• [Aim of the task]:
Of the lines in the listing, how many include the string "this"? Write the number and nothing else.
++++++++
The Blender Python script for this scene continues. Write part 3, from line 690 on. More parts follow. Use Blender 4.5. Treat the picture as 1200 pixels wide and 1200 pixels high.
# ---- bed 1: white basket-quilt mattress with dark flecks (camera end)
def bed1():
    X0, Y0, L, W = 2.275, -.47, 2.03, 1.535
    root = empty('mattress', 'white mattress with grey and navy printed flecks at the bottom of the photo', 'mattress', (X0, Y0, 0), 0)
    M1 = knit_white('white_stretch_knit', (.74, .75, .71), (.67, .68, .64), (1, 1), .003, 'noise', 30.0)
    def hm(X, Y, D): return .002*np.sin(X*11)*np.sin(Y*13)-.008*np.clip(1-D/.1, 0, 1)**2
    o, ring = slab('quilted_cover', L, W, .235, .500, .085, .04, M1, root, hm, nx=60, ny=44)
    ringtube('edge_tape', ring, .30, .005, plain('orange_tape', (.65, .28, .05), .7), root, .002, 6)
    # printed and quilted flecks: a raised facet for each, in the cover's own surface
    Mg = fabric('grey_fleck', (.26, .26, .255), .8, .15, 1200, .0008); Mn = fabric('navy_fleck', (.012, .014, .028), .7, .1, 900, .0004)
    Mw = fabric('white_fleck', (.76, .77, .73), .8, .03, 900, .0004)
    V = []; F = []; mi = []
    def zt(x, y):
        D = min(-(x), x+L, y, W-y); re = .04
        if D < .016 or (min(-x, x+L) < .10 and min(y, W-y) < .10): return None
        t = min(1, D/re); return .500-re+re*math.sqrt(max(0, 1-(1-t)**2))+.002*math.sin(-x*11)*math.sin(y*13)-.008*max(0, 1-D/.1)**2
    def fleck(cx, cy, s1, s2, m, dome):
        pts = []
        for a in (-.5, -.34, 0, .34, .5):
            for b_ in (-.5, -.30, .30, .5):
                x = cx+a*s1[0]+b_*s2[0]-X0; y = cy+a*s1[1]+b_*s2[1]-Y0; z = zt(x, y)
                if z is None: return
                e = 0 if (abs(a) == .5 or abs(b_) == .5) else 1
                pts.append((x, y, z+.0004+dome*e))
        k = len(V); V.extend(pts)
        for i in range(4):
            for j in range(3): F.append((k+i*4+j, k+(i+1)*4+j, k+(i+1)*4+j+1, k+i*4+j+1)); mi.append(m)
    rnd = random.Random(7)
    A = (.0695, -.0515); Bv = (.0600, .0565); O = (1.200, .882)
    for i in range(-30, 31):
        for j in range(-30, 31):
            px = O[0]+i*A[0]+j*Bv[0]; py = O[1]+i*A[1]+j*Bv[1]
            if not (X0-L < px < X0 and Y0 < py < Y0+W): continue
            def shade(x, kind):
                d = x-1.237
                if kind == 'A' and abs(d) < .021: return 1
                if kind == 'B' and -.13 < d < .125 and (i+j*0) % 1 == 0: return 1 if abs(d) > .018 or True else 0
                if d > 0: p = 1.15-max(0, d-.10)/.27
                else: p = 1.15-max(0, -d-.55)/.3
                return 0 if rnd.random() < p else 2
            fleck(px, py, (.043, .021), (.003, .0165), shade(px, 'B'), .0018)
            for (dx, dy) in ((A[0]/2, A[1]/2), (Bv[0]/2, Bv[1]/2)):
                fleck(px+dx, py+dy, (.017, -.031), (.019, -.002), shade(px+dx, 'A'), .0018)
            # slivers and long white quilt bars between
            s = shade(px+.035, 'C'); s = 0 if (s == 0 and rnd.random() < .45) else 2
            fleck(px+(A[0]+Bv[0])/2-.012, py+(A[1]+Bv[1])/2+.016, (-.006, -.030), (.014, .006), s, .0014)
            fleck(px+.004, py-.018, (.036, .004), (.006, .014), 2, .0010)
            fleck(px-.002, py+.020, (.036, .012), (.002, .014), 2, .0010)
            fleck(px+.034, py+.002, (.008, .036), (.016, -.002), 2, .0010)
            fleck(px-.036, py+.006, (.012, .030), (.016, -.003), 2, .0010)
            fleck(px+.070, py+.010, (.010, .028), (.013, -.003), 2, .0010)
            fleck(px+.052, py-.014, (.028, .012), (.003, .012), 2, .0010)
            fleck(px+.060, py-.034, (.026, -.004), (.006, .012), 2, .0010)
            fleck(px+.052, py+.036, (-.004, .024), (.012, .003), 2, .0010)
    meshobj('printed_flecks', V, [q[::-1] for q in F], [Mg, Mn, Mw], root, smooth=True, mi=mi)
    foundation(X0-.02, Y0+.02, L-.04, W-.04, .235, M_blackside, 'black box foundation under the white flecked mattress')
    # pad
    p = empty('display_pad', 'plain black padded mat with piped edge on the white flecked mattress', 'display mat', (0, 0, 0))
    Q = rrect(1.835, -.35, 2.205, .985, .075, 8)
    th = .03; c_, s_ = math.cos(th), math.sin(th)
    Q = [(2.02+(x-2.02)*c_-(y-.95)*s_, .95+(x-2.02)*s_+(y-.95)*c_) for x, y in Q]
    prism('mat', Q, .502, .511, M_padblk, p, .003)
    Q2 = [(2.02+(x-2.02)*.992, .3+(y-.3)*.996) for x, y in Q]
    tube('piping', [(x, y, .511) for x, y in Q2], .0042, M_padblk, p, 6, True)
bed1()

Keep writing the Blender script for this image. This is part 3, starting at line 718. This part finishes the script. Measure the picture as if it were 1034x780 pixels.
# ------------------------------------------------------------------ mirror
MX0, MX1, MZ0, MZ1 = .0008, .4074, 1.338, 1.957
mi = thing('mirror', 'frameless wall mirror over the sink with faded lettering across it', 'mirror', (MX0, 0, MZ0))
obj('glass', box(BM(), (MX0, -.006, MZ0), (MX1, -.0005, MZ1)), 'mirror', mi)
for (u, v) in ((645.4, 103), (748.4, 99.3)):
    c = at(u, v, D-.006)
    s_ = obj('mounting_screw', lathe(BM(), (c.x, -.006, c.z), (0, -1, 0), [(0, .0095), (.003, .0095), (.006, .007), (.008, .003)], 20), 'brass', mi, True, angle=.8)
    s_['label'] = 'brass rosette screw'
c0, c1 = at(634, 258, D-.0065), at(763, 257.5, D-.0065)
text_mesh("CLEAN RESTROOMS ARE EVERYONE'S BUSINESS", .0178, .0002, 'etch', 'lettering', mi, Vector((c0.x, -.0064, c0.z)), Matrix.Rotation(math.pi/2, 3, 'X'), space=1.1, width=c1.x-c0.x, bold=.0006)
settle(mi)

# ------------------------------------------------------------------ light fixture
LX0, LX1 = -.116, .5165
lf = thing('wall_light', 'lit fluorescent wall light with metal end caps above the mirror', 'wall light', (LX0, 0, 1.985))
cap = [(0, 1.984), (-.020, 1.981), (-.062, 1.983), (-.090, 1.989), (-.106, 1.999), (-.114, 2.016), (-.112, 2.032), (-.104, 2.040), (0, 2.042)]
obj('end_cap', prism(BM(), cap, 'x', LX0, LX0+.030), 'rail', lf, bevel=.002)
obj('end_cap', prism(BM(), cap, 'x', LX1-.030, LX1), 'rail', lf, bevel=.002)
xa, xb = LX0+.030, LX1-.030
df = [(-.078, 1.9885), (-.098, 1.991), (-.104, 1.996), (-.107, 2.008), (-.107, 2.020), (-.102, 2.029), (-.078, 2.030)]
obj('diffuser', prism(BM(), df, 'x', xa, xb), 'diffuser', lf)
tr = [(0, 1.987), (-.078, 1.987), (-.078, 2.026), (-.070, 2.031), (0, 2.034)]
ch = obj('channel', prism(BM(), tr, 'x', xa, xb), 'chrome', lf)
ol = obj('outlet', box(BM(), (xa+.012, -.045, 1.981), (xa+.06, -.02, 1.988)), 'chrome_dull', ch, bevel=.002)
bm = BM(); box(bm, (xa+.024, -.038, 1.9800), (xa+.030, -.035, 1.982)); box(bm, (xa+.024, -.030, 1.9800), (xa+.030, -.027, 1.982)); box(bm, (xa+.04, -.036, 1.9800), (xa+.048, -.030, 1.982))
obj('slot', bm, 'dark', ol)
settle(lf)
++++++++
• [Correct output]:
2